** begin **

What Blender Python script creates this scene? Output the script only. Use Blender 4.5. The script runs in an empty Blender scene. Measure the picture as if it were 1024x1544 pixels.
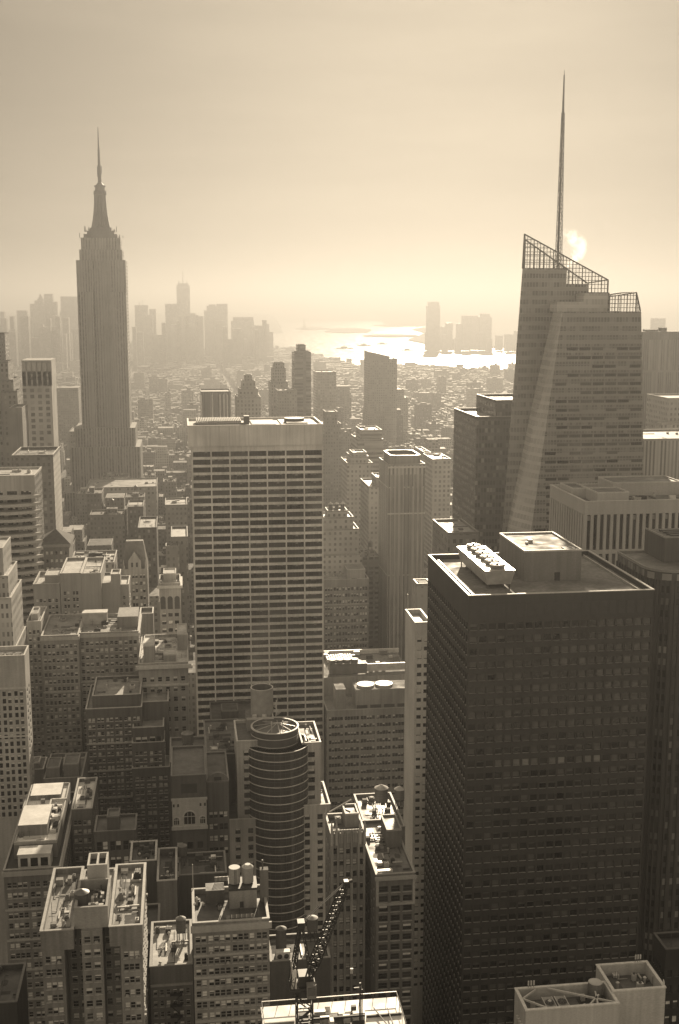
import bpy, math, random
from mathutils import Vector, Matrix, Quaternion
R = math.radians
random.seed(7)
S = bpy.context.scene
COL = S.collection
# ------------------------------------------------------------------ camera
CAMH, FPX, CX, CY = 250.0, 1800.0, 512.0, 772.0
YAW, PITCH = R(7.54), R(9.85)
cam_d = bpy.data.cameras.new('camera'); cam = bpy.data.objects.new('camera', cam_d); COL.objects.link(cam)
cam.location = (0, 0, CAMH); cam.rotation_euler = (R(90) - PITCH, 0, -YAW)
cam_d.sensor_fit = 'HORIZONTAL'; cam_d.sensor_width = 36; cam_d.lens = FPX / 1024 * 36
cam_d.clip_start = 1; cam_d.clip_end = 200000
S.camera = cam
# ------------------------------------------------------------------ sky, sun, exposure
SKY_POW, SKY_STR, EXPO = 0.43, 0.057, 0.78
SKY_FILL = 3.4
SUN_AZ, SUN_EL = R(13), R(18.5)          # azimuth from +Y towards +X
TINT = (1.0, 0.84, 0.62, 1)
W = bpy.data.worlds.new('World'); S.world = W; W.use_nodes = True
wn, wl = W.node_tree.nodes, W.node_tree.links
sky = wn.new('ShaderNodeTexSky'); sky.sky_type = 'NISHITA'; sky.sun_disc = False
sky.sun_elevation = SUN_EL; sky.sun_rotation = SUN_AZ
sky.air_density = 1.0; sky.dust_density = 2.5; sky.ozone_density = 1.0
bw = wn.new('ShaderNodeRGBToBW'); wl.new(sky.outputs[0], bw.inputs[0])
# thin high cloud, very faint
tc = wn.new('ShaderNodeTexCoord'); mp = wn.new('ShaderNodeMapping'); mp.inputs['Scale'].default_value = (1.6, 1.6, 11); mp.inputs['Rotation'].default_value = (.12, .1, 0)
nz = wn.new('ShaderNodeTexNoise'); nz.inputs['Scale'].default_value = 1.6; nz.inputs['Detail'].default_value = 5
wl.new(tc.outputs['Generated'], mp.inputs[0]); wl.new(mp.outputs[0], nz.inputs[0])
cr = wn.new('ShaderNodeMapRange'); cr.inputs[1].default_value = .45; cr.inputs[2].default_value = .8
cr.inputs[3].default_value = .95; cr.inputs[4].default_value = 1.15
wl.new(nz.outputs[0], cr.inputs[0])
pw = wn.new('ShaderNodeMath'); pw.operation = 'POWER'; wl.new(bw.outputs[0], pw.inputs[0]); pw.inputs[1].default_value = SKY_POW
mu = wn.new('ShaderNodeMath'); mu.operation = 'MULTIPLY'; wl.new(pw.outputs[0], mu.inputs[0]); wl.new(cr.outputs[0], mu.inputs[1])
# added fill: sky brightened overhead and behind the viewpoint to light shaded fronts
sxyz = wn.new('ShaderNodeSeparateXYZ'); wl.new(tc.outputs['Generated'], sxyz.inputs[0])
def sstep(v, a, b):
    m_ = wn.new('ShaderNodeMapRange'); m_.interpolation_type = 'SMOOTHSTEP'; m_.inputs[1].default_value = a; m_.inputs[2].default_value = b; wl.new(v, m_.inputs[0]); return m_.outputs[0]
ny = wn.new('ShaderNodeMath'); ny.operation = 'MULTIPLY'; ny.inputs[1].default_value = -1; wl.new(sxyz.outputs[1], ny.inputs[0])
mx = wn.new('ShaderNodeMath'); mx.operation = 'MAXIMUM'; wl.new(sstep(sxyz.outputs[2], .4, .75), mx.inputs[0]); wl.new(sstep(ny.outputs[0], -.45, .3), mx.inputs[1])
vl = wn.new('ShaderNodeMath'); vl.operation = 'MULTIPLY_ADD'; wl.new(mx.outputs[0], vl.inputs[0]); vl.inputs[1].default_value = SKY_FILL; vl.inputs[2].default_value = 1
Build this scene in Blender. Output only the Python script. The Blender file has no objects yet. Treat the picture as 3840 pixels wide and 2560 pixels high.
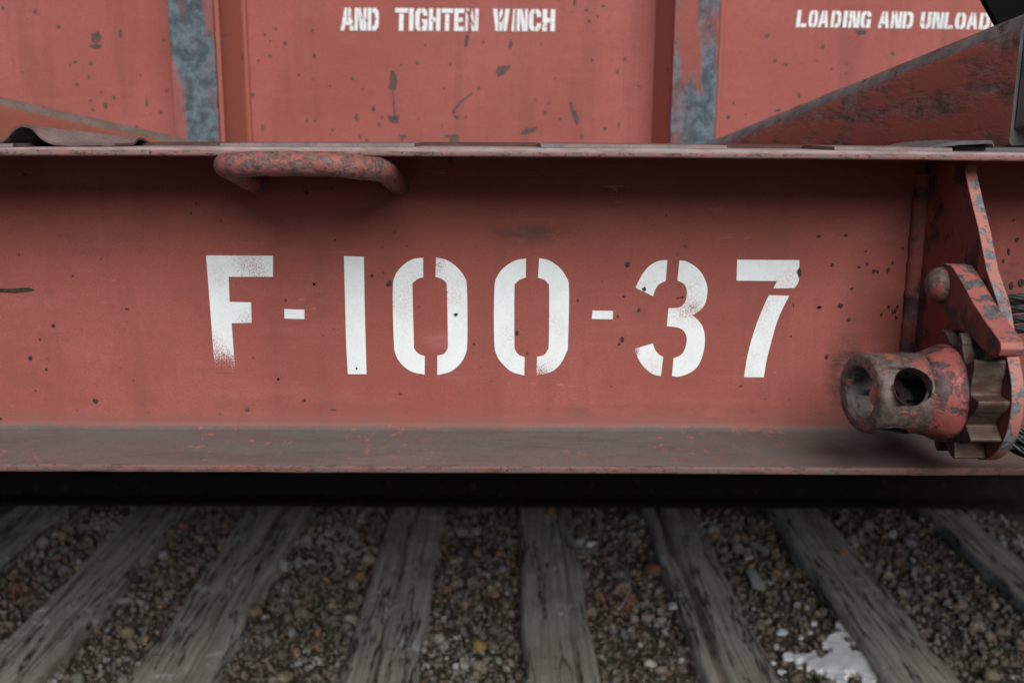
import bpy, bmesh, math, random
import numpy as np
from mathutils import Vector, Matrix, noise as mnoise

random.seed(7)
rng = np.random.default_rng(7)
S = bpy.context.scene
COL = S.collection

# ------------------------------------------------------------------ camera
PITCH, YAW, ROLL, DIST, HEIGHT = 0.20466916, 0.00559483, 0.00601977, 1.35027923, 0.01778587
cp, sp, cy, sy = math.cos(PITCH), math.sin(PITCH), math.cos(YAW), math.sin(YAW)
FWD = Vector((sy*cp, cy*cp, -sp))
_r = Vector((cy, -sy, 0)); _u = _r.cross(FWD)
RGT = math.cos(ROLL)*_r + math.sin(ROLL)*_u
UPV = -math.sin(ROLL)*_r + math.cos(ROLL)*_u
EYE = Vector((0, -DIST, HEIGHT))
FPX = 3840*35/36

def on(px, py, axis, val):
    """world point on the plane (axis = val) that the photograph shows at px, py"""
    d = FWD + RGT*((px-1920)/FPX) - UPV*((py-1280)/FPX)
    return EYE + d*((val-EYE[axis])/d[axis])

cd = bpy.data.cameras.new('camera'); cam = bpy.data.objects.new('camera', cd); COL.objects.link(cam)
cd.lens = 35; cd.sensor_width = 36; cd.sensor_fit = 'HORIZONTAL'; cd.clip_start = 0.02; cd.clip_end = 2000
M = Matrix((RGT, UPV, -FWD)).transposed().to_4x4(); M.translation = EYE
cam.matrix_world = M
cd.dof.use_dof = True; cd.dof.focus_distance = 1.31; cd.dof.aperture_fstop = 4.0; cd.dof.aperture_blades = 9
S.camera = cam

# ------------------------------------------------------------------ sky, sun, exposure
SUN_ELEV, SUN_AZ = math.radians(38), math.radians(11)      # azimuth from straight behind the camera, towards the right
w = bpy.data.worlds.new('World'); S.world = w; w.use_nodes = True
nt = w.node_tree; bg = nt.nodes['Background']
sky = nt.nodes.new('ShaderNodeTexSky'); sky.sky_type = 'NISHITA'; sky.sun_disc = False
sky.sun_elevation = SUN_ELEV; sky.sun_rotation = math.radians(180) - SUN_AZ
sky.air_density = 0.7; sky.dust_density = 0.3; sky.ozone_density = 1.0
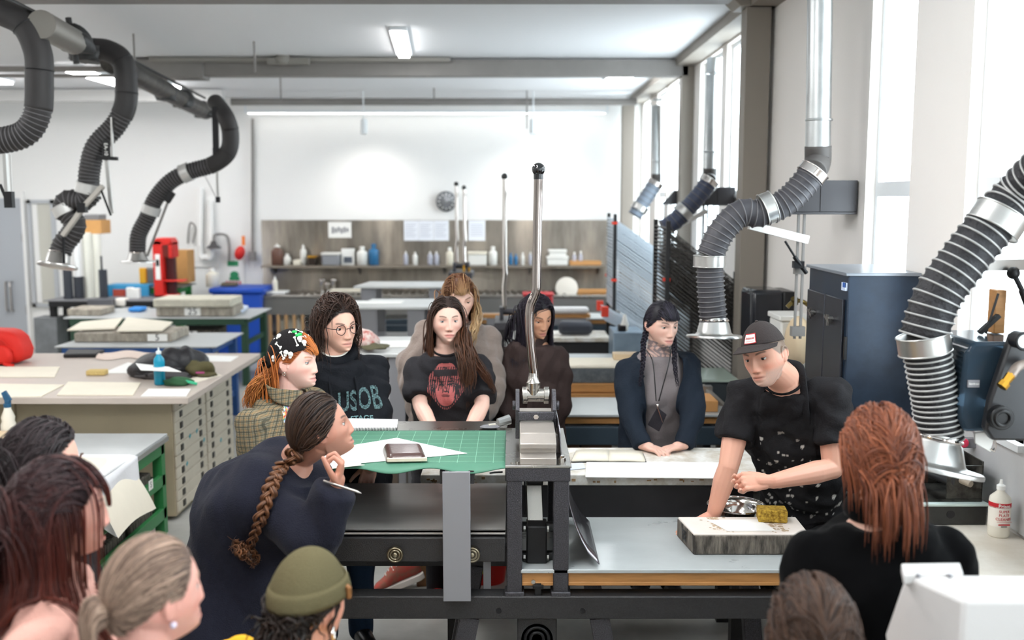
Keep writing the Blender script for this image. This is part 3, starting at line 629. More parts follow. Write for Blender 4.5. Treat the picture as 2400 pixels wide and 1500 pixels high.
# towel dispenser + black pump unit
SMOKE = mat('smoked_blue_plastic', '#3c4d5c', .12, trans=.4, ior=1.2); 
t = thing('towel_dispenser', 'smoky blue paper towel dispenser on the pier between the windows', 'dispenser', (1.6, 3.12, 1.38))
MB().prism([(1.365, 2.98, 1.43), (1.375, 2.98, 1.63), (1.40, 2.98, 1.668), (1.7, 2.98, 1.668), (1.7, 2.98, 1.39), (1.385, 2.98, 1.39)], (0, .29, 0)).build('cover', SMOKE, t, bevel=.012)
MB().bx(1.7, XW-.002, 2.98, 3.27, 1.39, 1.66).build('back_plate', BLACKP, t, bevel=.006); MB().cyl((1.52, 2.995, 1.55), (1.52, 3.25, 1.55), .085, k=28).build('paper_roll', mat('brown_towel', '#6f6a66', .8), t); MB().bx(1.38, 1.69, 3.0, 3.25, 1.4, 1.425).build('inner_tray', BLACKP, t)
MB().bx(1.385, 1.42, 2.973, 2.979, 1.53, 1.552).build('label', GREYPL, t); W, F = text_mesh('Sanitran', .0095, (1.4025, 2.972, 1.541), (1, 0, 0), (0, 0, 1)); MB().add(W, F).build('lettering', PAPER, t, smooth=0)
t = thing('spray_unit', 'black wall unit with round knob, gauge and brass nozzle in front of the dispenser', 'machine', (1.6, 2.9, 1.38))
MB().prism([(1.425, 2.93, 1.41), (1.435, 2.93, 1.5), (1.49, 2.93, 1.70), (1.77, 2.93, 1.70), (1.77, 2.93, 1.37), (1.45, 2.93, 1.375)], (0, .035, 0)).build('housing', mat('matte_black_housing', '#29292b', .4), t, bevel=.008)
MB().cyl((1.46, 2.9, 1.45), (1.46, 2.932, 1.45), .036, k=32).torus((1.46, 2.898, 1.45), .022, .005, (0, 1, 0)).build('knob', BLACKP, t, bevel=.003)
MB().cyl((1.50, 2.88, 1.685), (1.50, 2.93, 1.685), .026, k=28).torus((1.50, 2.88, 1.685), .024, .005, (0, 1, 0)).build('gauge', BLACKM, t); MB().cyl((1.50, 2.878, 1.685), (1.50, 2.884, 1.685), .02).build('gauge_face', PAPER, t)
MB().tube(smooth_path([(1.53, 2.91, 1.615), (1.485, 2.88, 1.61), (1.46, 2.87, 1.585)], 10), .014, 14).build('nozzle_pipe', mat('taupe_pipe', '#7c7068', .4, .3), t, smooth=60); MB().cyl((1.462, 2.87, 1.588), (1.437, 2.862, 1.56), .014, .011, k=8).cyl((1.442, 2.863, 1.566), (1.43, 2.86, 1.553), .016, k=8).build('brass_nozzle', BRASS, t)
t = thing('scraper_block', 'small wooden block holding scrapers on top of the smoky dispenser', 'block', (1.55, 3.16, 1.669))
MB().box((1.56, 3.18, 1.74), (.035, .05, .14)).build('wood_block', WOOD, t, bevel=.003); MB().bar((1.49, 3.14, 1.675), (1.55, 3.145, 1.73), .02, .012).build('black_scraper', BLACKM, t); MB().bar((1.51, 3.14, 1.672), (1.545, 3.145, 1.80), .006, .005).build('thin_blade', BLACKM, t)
t = thing('push_button', 'red push button on the wall panel below the near window', 'button', at(2258, 1038, 3.7)[:]); c = Vector(at(2258, 1038, 3.7)); MB().cyl(c+Vector((0, -.01, 0)), c+Vector((0, .02, 0)), .018, .02).build('red_cap', mat('pink_red_button', '#e43a5c', .35), t, bevel=.004); MB().bx(c[0]-.02, XW-.01, c[1], c[1]+.03, c[2]-.02, c[2]+.015).build('button_box', GREYPL, t)
t = thing('edge_scraper', 'white toothed plastic scraper hanging below the spray unit', 'scraper', (1.64, 3.0, 1.2)); c = at(2310, 1030, 3.0); m = MB().prism([at(2285, 1015, 3.0), at(2335, 1008, 3.0), at(2322, 1060, 3.0), at(2286, 1040, 3.0)], (0, .01, 0)).build('blade', PAPER, t, bevel=.002); MB().tube([at(2322, 1052, 3.0), at(2330, 1058, 3.0), at(2333, 1045, 3.0), at(2331, 1030, 3.0)], .004, 8).build('hook', CHROME, t)
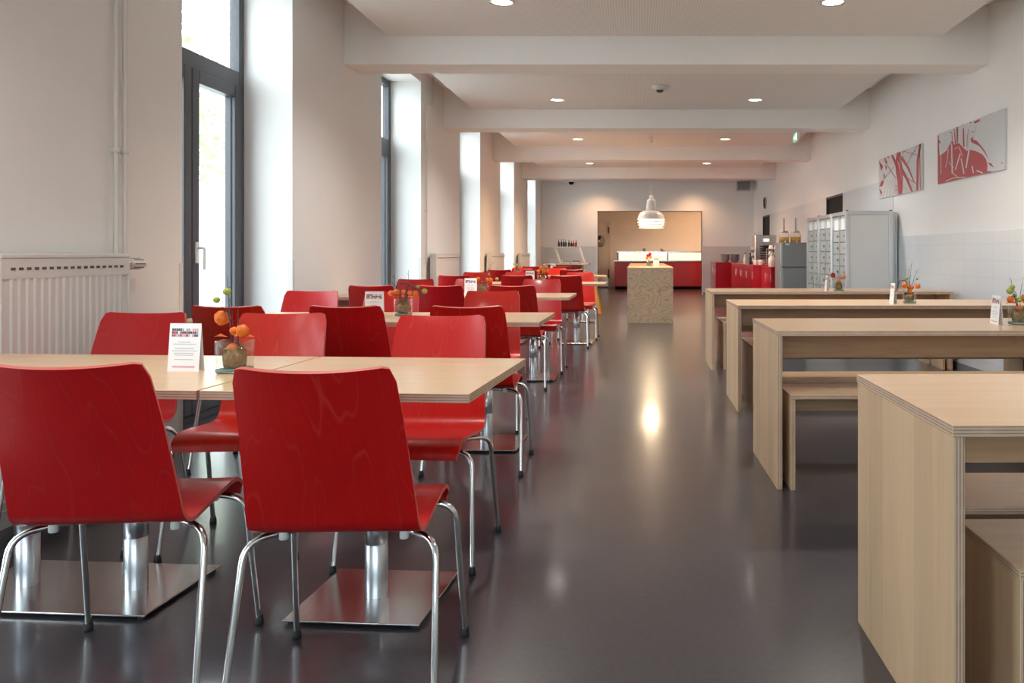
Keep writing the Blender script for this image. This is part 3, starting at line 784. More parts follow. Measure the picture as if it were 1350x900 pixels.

** end **

EXERCISE AIM
Return every line above in which the string "scene" occurs.

OUTPUT FOR THIS EXERCISE
What Blender Python script creates this scene? Output the script only. Use Blender 4.5. The script runs in an empty Blender scene. Measure the picture as if it were 1024x1544 pixels.
S = bpy.context.scene
Build this scene in Blender. Output only the Python script. The Blender file has no objects yet. Treat the picture as 3840 pixels wide and 2560 pixels high.
S = bpy.context.scene